Joanna Newsom - Have One On Me
- by Rich Morris Release Date:2010-03-01 Label: Drag City

Love her or loathe her - and plenty of people do loathe her - one thing you can't accuse Joanna Newsom of is a lack of ambition. The Californian's first album, 2004's The Milk Eyed Mender, was a collection of pretty, whimsical acoustic guitar ditties, but she followed it up with the monumental Ys in 2006. Produced by Van Dyke Parks, recorded by Steve Albini and mixed by Jim O'Rourke - something of a holy trinity of legendary American producers - and consisting of only five epic tracks (the longest clocked in at seventeen minutes, while the shortest flew by in a mere seven) performed largely on the harp and augmented by Parks' lush string arrangements, it marked an extraordinarily bold leap for someone who many had written off as just another Joni Mitchell wannabe. The songs were steeped in quasi-mythic imagery, which gave the album a bizarre, otherworldly feel, and the music roamed restlessly across the landscape of classic and contemporary Americana. It was and is a 24-carat masterpiece (at least in this writer's opinion), but provoked the understandable question - what can she possibly do to top this? The answer: produce something even bigger, even more esoteric, even more ambitious.
Have One On Me is a triple album containing over two hours of music. It is largely made up of complex, multi-layered songs that push the eight, nine, ten, eleven-minute mark. It's tempting to speculate that Newsom has chucked quality control out of the window, and merely put everything but the kitchen sink onto the record. But Have One On Me is a remarkable and consistent piece of work, alternately wistful, funny, touching, and bizarre, and packed with so much lyrical depth and nuance and so much musical virtuosity that you could listen to it a hundred times and still discover some new detail or texture that you hadn't noticed before. Music critics have salivated over it, and much as Soundblab would like to be different, I must report that it is a brilliant, brilliant record.
It opens with 'Easy', which sees Newsom painting herself as some sort of ghostly stalker, materialising before the unwilling object of her affections: "Like a Bloody Mary seen in the mirror/Speak my name and I appear." It's followed by the eleven minute title track, which is as lyrically bizarre as Newsom gets ("Daddy longlegs, are you proud?") Similarly intriguing is 'You and Me Bess', a tragic poem about a horse-rustler sentenced to death, its horns and jaunty "La la la las" seeming wonderfully odd and incongruous. 'Good Intentions Paving Company' - which I'd call the poppiest track here, if that weren't a hopelessly inadequate way of describing it - begins with a brisk piano refrain and an intoxicating vocal hook, before resolving into a beautiful, soulful lament, Newsom's voice exhibiting a gravity that it never has before. 'In California' is reminiscent of, yes, Joni Mitchell, but is nine minutes long and played on a harp.
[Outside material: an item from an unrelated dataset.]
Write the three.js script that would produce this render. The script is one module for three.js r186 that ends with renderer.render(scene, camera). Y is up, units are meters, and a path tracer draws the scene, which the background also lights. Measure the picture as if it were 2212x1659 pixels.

The most striking quality of the songs on Have One On Me, despite their length and intricacy, is restraint. The maximalist tendencies of Ys, are absent; instrumentation is carefully chosen and the tracks are still complex but much more subtle. So 'Go Long', a gorgeously dark and brooding dreamscape, utilises little more than an acoustic guitar and a kora (a kind of African harp-like instrument) to stunning effect; the brilliant 'Baby Birch', meanwhile, unfolds majestically, building from its lush, drifting first half into something more insistent, flavoured by sparse pangs of electric guitar and snare rolls. The lyrics are still highly involved, almost antiquated tales, displaying Newsom's talent for storytelling and vivid imagery, but the music has a lightness of touch that even approaches playfulness at times. It's also surprisingly accessible; the aforementioned 'Good Intentions…' and 'Baby Birch' in particular are striking and memorable from the first listen.
Having said that, Have One On Me is nevertheless a vast piece of work; it will take a lot of listening to get to the bottom of its majesty. There's so much to get your teeth into here, and the songs are of such a consistently high standard, that arguments about whether Newsom should have released a shorter, more concise album become moot. Records like this - of this scope, ambition and richness - don't come along very often, so best not to ask questions, and instead gratefully throw yourself into the strange, beautiful world that Newsom has created.